Il est actuellement irresponsable, une faute professionelle eu égard la vocation du professeur, de sous-estimer la gravité du danger qui menace le monde intellectuel, et donc le monde tout court, en France, actuellement.
Que soit frappé d’amnésie perpétuelle celui, parmi nous, qui ne le saisirait pas, si nous perdons la bataille dans laquelle nous sommes engagés.
Le risque n’est pas moindre que celui d’une disparition de notre modèle de société démocratique issue des Lumières et du dix-huitième siècle.
Sont requises aujourd’hui, dans ce rendez-vous avec le legs de notre histoire proprement républicaine, la résistance la plus irrédentiste, la désobéissance civile la plus digne des années 1950 et 1960, et une intelligence la plus active et affirmative, toutes synonymes de ce dont le mot et la chose “Université,” sont le lieu, depuis plus de deux siècles. La sauvegarde d’un lieu public comme bien inappropriable par les intérêts privés et par l’avidité des concentrations de capitaux en pleine déconfiture sauvage suite à leur épuisement des ressources de nos sociétés, de leurs individus, et de cette terre qui n’est pas la propriété des êtres humains, cette sauvegarde devient notre seule tâche prévalant sur toutes les autres sauf celles relevant de la protection de nos malades, de nos mineurs, et de nos démunis. Toute considération concernant le “business as usual” dans nos universités doit passer à l’arrière-plan.

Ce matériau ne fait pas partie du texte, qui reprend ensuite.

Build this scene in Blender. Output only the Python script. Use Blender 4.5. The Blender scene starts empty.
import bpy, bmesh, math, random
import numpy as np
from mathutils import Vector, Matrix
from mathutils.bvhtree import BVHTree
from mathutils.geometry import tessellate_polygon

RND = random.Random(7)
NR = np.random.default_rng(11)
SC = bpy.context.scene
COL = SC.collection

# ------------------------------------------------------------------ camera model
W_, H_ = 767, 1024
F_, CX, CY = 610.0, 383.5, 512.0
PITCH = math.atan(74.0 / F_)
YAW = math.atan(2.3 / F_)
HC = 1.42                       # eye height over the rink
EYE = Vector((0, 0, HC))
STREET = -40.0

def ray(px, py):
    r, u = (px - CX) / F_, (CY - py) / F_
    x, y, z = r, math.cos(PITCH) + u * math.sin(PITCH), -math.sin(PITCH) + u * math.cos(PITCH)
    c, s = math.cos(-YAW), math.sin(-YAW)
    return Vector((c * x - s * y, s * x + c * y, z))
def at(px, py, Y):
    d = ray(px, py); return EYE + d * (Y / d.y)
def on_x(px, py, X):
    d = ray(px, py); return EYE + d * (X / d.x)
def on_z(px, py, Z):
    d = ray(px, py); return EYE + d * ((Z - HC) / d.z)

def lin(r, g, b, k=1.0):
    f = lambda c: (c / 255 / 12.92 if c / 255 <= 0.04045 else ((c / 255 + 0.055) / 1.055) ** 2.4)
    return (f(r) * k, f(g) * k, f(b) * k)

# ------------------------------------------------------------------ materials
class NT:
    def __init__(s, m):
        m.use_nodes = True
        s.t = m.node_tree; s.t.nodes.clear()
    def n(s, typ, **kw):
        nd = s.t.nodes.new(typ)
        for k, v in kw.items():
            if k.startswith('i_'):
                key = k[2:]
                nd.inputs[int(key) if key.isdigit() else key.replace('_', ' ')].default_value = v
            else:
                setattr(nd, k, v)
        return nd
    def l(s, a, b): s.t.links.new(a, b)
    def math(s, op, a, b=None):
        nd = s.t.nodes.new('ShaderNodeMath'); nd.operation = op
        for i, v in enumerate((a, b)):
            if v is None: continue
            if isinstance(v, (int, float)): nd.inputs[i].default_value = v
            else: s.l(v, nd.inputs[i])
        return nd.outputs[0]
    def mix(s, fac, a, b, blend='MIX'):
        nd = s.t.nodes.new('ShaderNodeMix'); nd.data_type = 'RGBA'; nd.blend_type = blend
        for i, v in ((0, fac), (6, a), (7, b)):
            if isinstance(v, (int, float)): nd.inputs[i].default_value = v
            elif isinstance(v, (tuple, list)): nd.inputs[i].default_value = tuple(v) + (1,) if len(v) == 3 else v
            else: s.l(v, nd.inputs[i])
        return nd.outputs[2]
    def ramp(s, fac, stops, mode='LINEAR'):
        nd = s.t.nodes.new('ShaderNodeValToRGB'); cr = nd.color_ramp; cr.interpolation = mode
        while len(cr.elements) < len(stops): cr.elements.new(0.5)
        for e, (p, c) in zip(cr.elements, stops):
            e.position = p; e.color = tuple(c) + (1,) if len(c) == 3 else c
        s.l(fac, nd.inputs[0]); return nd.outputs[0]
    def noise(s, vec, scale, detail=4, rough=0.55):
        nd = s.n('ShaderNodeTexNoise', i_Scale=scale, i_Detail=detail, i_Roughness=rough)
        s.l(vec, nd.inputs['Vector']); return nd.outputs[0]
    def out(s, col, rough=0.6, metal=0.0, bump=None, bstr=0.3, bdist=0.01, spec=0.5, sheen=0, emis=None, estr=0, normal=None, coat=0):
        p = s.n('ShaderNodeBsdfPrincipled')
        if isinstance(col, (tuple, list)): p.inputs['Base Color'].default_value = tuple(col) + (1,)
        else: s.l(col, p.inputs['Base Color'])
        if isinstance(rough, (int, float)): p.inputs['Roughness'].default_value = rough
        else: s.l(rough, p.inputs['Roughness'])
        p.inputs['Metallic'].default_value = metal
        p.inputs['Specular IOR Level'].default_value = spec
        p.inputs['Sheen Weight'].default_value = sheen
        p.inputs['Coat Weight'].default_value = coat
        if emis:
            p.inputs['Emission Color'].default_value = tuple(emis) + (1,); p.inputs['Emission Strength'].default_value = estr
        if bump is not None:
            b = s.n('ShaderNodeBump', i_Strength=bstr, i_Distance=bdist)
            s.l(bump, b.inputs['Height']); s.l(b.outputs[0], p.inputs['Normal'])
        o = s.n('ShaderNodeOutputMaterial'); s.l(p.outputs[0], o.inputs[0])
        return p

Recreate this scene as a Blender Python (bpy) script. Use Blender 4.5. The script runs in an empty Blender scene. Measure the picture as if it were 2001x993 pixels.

L’historien des sciences Dominique Pestre décrit assez finement l’histoire de ce “changement de régime” de savoir, en s’appuyant en particulier sur l’exemple des brevets. Mais là, avec Pecresse et la réforme, on a encore franchi un pas dans la direction de la privatisation des savoirs (au sens de leur asujettissement à la sphère privée, mais également au sens de la privation de débat). L’enjeu est en effet celui de toute notre conception de la démocratie, et pas seulement celui de l’université, qui n’est — si j’ose dire — qu’un symptôme d’une attaque bien plus générale de l’idée même de bien public et d’intérêt général.